Tue Dec 31, 2013, 01:37 PM
Dec 2013

I have some compassion for these authors trying to carve an understanding with old terms and concepts that don't quite fit.

Rewriting their article isn't in the cards today, so I'll try to stick to two small scale points that I don't think they adequately covered.

In a mature distributed system, the customer/client/partner(new term needed) can be at any one time, or concurrently, an end point user, a producer, or a node offering network services through storage or data with an FPGA. The same thing applies to that person's school district (flat roofs, parking lots, little summer use), or the city (bio waste to gas, co-gen heating districts), or bigger scale at the county level(wind farms, pig lots, hydro). It might help people having trouble with the concept of geographic distribution to think on a smaller scale first.

That way of seeing geographic, gen type, and market or social role realignment doesn't seem to fit the author's blocks of traditional gen/transmission/distribution/demand-side/optimize-oversight categories.

For example, there's an interesting phenomena which occurs with multiple roles, because where the authors see a a separate need of inducement for efficiency, it's already embedded at the small scale.
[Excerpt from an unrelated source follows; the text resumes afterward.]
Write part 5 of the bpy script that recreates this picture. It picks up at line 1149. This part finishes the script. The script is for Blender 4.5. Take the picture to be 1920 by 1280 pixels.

At each of those levels I mentioned, there's a local decision to be made: produce for cash, or use now and forego the profit. In other words, for the individual, choose MTA over EV and sell the storage rather than burning it.

For all of the talk about markets in the article, they hardly mention that delaminating the customer base from its physical location would be the most disruptive.

The utility that Ursula Sladek formed in Schönau (pop. 2300) now has over 140,000 customers. EWS Schönau has done this by signing people up as their tariff provider. http://www.ews-schoenau.de/ It's been a slowly and steadily growing part of the market in DE, but now trends are sharply up.

Tariff providers themselves can have multiple roles, but functionally it breaks the link to vertical utilities and adds competition to the electricity market. Major producers have to sell to that market rather than a geographically captive one. I've been looking lately at how the tariff provider market purchase contracts work. Don't know yet. At any rate, when this market gets to be large enough, it becomes the one the wholesale market has to deal with.